団鬼六や千草忠夫と異なる点は、蘭光生のレイプ小説が作品群の一分野でしかないこと。彼は式貴士、間羊太郎、小早川博などのペンネームを使い分けて、SF小説、推理小説、うんちくエッセイなどを書いた。
そのため、蘭光生の文章は淡泊で粘着質なところがなく、レイプ物でもすんなり読み進めることができるが、加虐性、被虐性という部分では説明的、解説的な描写に物足りなさも残る。
本作のストーリーはとてもシンプルで、英文学研究者のデカ女と結婚した中年のチビ男が、美しい処女の女教師を自宅に連れ込み、さまざまな性技を仕込んで調教するというもの。
早稲田大学の大学院で英文学を専攻した著者ならではのスパイスが米国の女流詩人“エミリー・ディキンソン”。主人公の妻は彼女の研究者で、生け贄の女教師も卒業論文のテーマに彼女を選んでいる。主人公は女教師を誘い込むために彼女を利用している。作品内でも彼女の詩が効果的に使用されている。
本書は1986年に刊行された作品の復刻版。
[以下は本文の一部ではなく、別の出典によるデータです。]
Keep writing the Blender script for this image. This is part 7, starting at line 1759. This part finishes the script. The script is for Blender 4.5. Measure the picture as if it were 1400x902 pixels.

再版の希望が多かったため、2015年の5月に出版された。
僕も20年くらい前に読んだ記憶がある。今回、ネットでの評判がわりとよかったので買って読んでみた。
あらすじをすっかり忘れていたため新刊のように接することができたが、ティピカルな大甘ストーリーにちょっとガッカリした。女教師がとった態度は男の理想型だとは思うが、長編小説としては陳腐な気がする。
フランス書院の売り文句にのせられてしまった?
文句ばかり書いてしまったが、蘭光生は僕が好きな官能小説家のひとりである。
オススメなのは『淫獣』(1982)と『俘囚』(1983)。どちらもミリオン出版で刊行されたSM作品で、フランス書院文庫で復刊されたが、現在は絶版状態。読むには中古本を探すしかない。
この頃が蘭光生というSM作家のピークだったと個人的には考えている。